Peter Day, the customer service manager for the Solent division of Southern, denied that its terms had been changed. 'They are just being enforced more rigidly,' he said. 'With bankruptcies and liquidations in our area up 95 per cent, our income has to be safeguarded. Last year, we had to write off debts equivalent to about 5 per cent of net profits.'

Sudden changes in or crackdowns on terms, to whip up extra cash flow, prompted one national property company to send in the bailiffs at a haulier and merchandising company in Kent, to notify it that its pounds 5,500-a-quarter rent was now to be paid in advance.

For the previous two-and-a-half years the company had paid with two post-dated cheques at the start of the quarter. 'The bailiffs took possession of about pounds 2,500 of air conditioning,' the owner said. 'The company's accounts department would not discuss it, and when I found the senior estates manager, he explained that they needed to 'shake some more cash out of their asset base'.'

Commercial property companies are also pushing rentals far above depressed market rates. Leaseholders are often vulnerable because their contracts are geared to an inflationary environment.

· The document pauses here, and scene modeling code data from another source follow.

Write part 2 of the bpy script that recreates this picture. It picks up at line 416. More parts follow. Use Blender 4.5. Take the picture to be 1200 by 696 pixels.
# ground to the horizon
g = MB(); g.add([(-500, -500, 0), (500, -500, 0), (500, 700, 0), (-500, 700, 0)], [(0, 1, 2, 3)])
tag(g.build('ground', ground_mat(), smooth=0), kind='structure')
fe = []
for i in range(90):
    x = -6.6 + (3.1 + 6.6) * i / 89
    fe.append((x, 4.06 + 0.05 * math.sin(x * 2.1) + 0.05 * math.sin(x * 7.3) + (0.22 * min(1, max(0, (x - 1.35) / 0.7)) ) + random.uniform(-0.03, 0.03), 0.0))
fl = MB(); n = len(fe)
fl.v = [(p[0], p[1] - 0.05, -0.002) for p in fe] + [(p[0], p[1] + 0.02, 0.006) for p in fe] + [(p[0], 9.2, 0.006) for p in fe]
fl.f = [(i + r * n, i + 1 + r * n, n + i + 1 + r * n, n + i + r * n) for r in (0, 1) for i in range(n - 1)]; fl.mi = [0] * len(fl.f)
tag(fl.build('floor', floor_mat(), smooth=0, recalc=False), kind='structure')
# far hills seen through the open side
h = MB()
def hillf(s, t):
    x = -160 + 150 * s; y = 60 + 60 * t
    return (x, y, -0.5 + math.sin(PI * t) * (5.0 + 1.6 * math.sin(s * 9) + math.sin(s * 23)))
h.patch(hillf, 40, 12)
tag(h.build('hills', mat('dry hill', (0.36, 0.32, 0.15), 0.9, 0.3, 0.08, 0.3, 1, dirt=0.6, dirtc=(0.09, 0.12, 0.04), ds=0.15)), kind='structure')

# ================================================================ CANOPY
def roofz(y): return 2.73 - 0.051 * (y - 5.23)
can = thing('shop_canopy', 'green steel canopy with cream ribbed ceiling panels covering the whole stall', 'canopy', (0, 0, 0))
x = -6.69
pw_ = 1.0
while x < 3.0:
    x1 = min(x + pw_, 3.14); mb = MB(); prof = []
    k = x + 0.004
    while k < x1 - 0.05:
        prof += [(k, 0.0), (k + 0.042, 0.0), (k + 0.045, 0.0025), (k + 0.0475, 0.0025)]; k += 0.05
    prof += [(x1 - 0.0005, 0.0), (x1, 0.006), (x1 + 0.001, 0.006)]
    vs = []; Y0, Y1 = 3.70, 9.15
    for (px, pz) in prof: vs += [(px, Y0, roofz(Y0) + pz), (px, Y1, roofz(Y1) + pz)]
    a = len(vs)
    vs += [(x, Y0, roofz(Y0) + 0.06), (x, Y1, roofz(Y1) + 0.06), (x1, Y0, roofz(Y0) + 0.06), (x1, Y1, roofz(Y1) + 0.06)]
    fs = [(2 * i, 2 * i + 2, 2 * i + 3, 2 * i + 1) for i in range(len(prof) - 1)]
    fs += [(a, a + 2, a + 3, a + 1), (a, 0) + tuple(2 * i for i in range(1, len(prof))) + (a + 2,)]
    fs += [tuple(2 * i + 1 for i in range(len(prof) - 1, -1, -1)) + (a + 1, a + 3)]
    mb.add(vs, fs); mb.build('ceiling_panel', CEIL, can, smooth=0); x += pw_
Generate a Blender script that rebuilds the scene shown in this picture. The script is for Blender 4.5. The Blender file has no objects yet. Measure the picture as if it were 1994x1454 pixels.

A precision engineering company with premises of 1,250 sqare feet on an industrial estate in Surrey is fighting an attempt to boost its rent by 40 per cent from pounds 7.50 a square foot to pounds 10.50.

'Local surveyors say the market rate is pounds 6.50,' one of the proprietors said, 'and a year ago another company lost out badly with the same landlord in arbitration. But if we go, we are liable for the remaining 12 years on the lease, so we are stuck.'

Bill Poeton, deputy chairman of the Small Business Bureau, a Conservative Party think-tank, said that sudden rent increases were more widespread in the retail shopping sector. 'Many small businesses do not know their rights,' Mr Poeton said. 'They are regularly made to sign agreements, such as leases, under a certain duress, mainly through delaying tactics.'

Pension funds, as the main owners of public companies, are largely behind the rental squeeze, he argues.

Meanwhile, miserable consumer spending forced B&Q, the DIY chain, to demand of its 500 suppliers in June that they deduct up to 10 per cent from their invoices. This helped B&Q to offer an across-the-board, 20 per cent retail discount.

According to its marketing director, Bill Whiting, the move was forced upon the company because of fierce discounting by its competitors.

Andrew Hutchinson, a specialist in company law at the Institute of Directors, believes the small business sector is suffering because of legislation introduced in favour of big companies.

'The costs of, say, waste management or the quality standard are proportionately much higher for smaller companies, and the quality standard, which is semi-regulatory, is being used against suppliers,' he said.

'We are in a period of intense legislation amid the implementation of EC directives. These tend to discriminate against small companies.'

Mr Poeton argues that the problem began when Mrs Thatcher 'jumped into bed with big business entrepreneurs who utilised industrial funds to grow by acquisition, in many cases creating market failure'.